Purley não suportou a ideia de seguir naquilo que amava de verdade, os carros, porque viu um deles matando seu amigo Williamson. E naquele dia outros carros, como se fossem senhores das vidas de seus colegas pilotos, não pararam para ajudar ou sofrer junto, seguiram em frente indiferentes, nada encerraria aquela corrida, o show tem de continuar, lembram?, e eles, os carros, eram o show. Sem alma ou piedade. Era a cara que a F-1 iria assumir dali em diante, desalmada e desprovida de qualquer traço de compaixão.

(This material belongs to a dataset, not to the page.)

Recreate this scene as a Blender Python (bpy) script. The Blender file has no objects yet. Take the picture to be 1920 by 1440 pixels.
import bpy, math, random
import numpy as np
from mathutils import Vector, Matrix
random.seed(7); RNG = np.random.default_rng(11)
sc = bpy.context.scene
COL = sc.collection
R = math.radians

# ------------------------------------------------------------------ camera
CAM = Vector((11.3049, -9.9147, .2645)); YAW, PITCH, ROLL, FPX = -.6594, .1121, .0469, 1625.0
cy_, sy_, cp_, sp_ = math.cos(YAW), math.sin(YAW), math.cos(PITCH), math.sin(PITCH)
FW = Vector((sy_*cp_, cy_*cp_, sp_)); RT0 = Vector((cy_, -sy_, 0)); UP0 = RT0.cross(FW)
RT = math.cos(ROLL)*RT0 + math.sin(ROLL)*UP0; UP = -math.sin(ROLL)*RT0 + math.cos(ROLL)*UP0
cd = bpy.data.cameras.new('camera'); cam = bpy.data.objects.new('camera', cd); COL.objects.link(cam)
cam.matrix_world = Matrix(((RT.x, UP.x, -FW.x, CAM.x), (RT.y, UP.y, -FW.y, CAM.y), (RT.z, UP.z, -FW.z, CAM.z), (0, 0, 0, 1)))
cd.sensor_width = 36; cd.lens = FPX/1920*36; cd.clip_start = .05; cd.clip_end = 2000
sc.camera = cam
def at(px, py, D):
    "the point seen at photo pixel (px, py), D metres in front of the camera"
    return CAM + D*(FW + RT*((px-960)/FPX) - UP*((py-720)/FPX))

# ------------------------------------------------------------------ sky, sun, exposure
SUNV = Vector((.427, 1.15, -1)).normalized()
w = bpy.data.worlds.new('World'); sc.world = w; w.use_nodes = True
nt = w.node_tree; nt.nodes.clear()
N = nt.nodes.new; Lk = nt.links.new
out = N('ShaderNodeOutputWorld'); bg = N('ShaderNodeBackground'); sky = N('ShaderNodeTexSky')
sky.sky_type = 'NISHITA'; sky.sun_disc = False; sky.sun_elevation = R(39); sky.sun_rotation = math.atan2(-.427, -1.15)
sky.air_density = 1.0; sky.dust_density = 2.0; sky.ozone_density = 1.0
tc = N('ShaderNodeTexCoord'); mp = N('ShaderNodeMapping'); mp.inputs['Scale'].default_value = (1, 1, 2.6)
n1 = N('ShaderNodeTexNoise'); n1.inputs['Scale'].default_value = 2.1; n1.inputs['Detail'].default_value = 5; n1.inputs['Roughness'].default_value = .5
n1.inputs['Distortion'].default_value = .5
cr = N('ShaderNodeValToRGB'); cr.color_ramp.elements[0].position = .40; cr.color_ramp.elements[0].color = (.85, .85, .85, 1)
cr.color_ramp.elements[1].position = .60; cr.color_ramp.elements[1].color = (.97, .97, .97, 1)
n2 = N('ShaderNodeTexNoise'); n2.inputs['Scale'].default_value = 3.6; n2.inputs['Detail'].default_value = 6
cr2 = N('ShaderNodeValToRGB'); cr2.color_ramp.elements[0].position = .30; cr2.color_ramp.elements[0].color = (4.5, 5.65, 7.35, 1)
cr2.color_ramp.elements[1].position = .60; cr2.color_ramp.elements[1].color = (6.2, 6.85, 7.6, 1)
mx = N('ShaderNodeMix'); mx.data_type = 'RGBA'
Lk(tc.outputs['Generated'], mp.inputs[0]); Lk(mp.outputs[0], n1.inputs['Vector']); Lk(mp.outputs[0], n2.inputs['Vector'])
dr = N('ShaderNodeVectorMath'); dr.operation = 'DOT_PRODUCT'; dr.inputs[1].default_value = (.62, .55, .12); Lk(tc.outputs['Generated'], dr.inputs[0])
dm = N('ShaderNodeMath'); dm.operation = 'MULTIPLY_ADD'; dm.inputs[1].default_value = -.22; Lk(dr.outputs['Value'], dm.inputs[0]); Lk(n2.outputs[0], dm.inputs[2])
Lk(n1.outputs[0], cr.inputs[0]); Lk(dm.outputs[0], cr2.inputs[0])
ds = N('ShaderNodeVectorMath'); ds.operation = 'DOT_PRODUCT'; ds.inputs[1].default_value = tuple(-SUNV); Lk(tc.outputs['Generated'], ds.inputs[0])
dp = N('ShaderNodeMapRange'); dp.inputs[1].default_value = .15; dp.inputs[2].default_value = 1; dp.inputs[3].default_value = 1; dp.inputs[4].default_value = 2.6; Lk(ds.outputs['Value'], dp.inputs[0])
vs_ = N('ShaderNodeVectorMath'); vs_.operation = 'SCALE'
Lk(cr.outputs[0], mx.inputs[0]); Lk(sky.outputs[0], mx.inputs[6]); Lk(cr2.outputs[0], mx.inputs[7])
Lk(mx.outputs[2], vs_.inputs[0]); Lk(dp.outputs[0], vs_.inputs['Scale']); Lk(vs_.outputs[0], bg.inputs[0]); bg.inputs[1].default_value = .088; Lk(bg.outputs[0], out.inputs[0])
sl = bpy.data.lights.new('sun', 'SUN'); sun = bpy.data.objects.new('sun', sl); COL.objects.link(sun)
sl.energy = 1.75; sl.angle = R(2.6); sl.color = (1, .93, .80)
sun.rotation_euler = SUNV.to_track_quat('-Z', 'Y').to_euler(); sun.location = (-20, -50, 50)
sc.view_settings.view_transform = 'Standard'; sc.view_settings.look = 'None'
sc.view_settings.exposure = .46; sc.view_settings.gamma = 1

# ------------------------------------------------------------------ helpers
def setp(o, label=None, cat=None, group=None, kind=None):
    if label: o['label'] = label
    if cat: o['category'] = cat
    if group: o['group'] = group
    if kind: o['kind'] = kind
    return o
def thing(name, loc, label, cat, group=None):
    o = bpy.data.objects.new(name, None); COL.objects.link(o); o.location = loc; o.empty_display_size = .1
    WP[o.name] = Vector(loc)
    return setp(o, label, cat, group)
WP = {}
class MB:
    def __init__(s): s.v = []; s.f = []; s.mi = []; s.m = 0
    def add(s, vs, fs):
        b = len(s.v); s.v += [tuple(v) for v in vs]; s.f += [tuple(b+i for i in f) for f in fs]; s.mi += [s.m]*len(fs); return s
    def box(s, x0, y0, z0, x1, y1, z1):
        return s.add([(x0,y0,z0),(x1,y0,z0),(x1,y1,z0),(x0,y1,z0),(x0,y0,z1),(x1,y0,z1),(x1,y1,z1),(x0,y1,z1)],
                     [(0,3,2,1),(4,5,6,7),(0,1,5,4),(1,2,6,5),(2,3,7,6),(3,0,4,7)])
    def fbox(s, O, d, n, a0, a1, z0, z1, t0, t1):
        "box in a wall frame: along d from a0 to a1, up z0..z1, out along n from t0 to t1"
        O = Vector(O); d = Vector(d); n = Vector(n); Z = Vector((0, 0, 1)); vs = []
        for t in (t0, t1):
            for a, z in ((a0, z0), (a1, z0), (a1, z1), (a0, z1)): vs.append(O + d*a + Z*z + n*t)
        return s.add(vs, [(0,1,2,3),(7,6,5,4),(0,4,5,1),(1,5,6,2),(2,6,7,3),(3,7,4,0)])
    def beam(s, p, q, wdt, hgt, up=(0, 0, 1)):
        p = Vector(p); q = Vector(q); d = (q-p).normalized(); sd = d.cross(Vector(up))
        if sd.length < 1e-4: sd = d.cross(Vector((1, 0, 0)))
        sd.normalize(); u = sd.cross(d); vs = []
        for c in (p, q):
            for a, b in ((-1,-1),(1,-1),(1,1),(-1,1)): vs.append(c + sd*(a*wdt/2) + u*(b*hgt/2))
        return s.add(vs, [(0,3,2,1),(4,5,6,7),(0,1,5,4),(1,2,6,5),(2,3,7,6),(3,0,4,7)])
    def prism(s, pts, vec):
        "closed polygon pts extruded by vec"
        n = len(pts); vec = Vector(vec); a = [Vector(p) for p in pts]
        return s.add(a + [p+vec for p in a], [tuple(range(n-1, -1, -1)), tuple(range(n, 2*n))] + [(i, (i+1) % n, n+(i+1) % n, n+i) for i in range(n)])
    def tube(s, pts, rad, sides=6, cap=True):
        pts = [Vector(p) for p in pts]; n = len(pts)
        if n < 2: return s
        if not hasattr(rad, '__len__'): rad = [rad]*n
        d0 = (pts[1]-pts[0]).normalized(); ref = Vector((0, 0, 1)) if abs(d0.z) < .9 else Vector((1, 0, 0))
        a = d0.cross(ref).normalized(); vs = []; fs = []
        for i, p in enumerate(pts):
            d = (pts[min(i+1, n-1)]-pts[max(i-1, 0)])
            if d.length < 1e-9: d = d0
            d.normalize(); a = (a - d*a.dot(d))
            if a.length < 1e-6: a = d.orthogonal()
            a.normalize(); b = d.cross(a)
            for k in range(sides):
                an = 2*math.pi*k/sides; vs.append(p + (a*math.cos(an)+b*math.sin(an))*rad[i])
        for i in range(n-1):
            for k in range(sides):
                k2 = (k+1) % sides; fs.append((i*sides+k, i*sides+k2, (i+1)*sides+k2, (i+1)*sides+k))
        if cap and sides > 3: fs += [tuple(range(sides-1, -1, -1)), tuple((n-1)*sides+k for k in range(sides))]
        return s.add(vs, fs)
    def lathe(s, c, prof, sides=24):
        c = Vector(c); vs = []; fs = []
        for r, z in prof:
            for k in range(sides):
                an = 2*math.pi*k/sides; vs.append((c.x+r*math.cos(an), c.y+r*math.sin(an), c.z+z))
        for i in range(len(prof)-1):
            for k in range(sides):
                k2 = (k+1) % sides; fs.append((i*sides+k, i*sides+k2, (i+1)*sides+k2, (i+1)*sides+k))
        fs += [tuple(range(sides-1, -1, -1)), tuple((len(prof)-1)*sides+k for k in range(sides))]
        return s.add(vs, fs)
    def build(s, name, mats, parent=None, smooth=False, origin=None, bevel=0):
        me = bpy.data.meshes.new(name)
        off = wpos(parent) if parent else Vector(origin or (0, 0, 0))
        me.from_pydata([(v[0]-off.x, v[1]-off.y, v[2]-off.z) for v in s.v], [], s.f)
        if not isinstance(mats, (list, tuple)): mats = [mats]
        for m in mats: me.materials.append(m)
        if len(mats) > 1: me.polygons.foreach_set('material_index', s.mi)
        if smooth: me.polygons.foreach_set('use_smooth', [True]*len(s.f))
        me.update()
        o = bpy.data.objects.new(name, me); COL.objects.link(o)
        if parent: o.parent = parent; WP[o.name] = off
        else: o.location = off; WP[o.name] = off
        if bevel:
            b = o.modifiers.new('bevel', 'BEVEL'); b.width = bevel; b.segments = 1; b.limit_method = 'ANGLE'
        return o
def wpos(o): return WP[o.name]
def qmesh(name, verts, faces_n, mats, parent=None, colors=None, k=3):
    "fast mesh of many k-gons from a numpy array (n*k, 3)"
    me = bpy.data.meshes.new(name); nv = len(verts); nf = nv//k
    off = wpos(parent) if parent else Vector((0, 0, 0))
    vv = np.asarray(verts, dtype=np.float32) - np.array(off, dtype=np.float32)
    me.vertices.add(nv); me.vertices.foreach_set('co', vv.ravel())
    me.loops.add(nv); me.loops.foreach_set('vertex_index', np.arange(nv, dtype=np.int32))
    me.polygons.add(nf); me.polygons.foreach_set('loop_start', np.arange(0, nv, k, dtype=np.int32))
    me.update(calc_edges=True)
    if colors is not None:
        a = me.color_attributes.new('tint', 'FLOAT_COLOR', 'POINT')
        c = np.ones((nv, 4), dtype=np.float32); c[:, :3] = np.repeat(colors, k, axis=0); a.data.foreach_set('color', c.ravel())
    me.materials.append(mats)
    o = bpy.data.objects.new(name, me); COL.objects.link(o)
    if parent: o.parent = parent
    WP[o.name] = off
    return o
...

Um mundo à parte, insensível e inanimado. Triste, enfim.

No documentário, Emerson conta que logo depois da morte de Jochen Rindt, Colin Chapman foi até ele e disse: “Emerson, gosto muito de você, mas não quero que sejamos próximos, íntimos, amigos”. Chapman não queria mais ter amigos na F-1, porque a perda de alguém como Rindt, a quem era tão ligado, o devastou de tal forma que ele não aguentaria mais passar por aquilo de novo. E “aquilo”, a morte, estaria sempre à espreita. A partir dali, frieza, distância e impessoalidade dariam o tom das relações que ele passaria a cultivar.

A F-1, talvez involuntariamente, depois de tanta dor naqueles anos 60 e 70, se transformou nisso: num ambiente frio, distante e impessoal. Talvez seja uma defesa inconsciente de cada um que nela e dela vive. Imagens como as de Purley, o herói de Zandvoort, são duras demais para que não se comova com elas, e a comoção muitas vezes pode destruir uma pessoa por dentro, fazer com que ela desista, simplesmente. Que sejam evitadas, pois, as grandes emoções. Que se crie uma segunda pele, um calo, uma casca, uma cápsula protetora. Mesmo porque se trata de um negócio, corrida, em que mesmo os heróis têm de conviver com fracassos colossais. O heroísmo de Purley não resultou em nada. Williamson morreu. Um esporte em que nem os heróis são capazes de salvar alguém não pode, mesmo, ser dado a muitos sorrisos.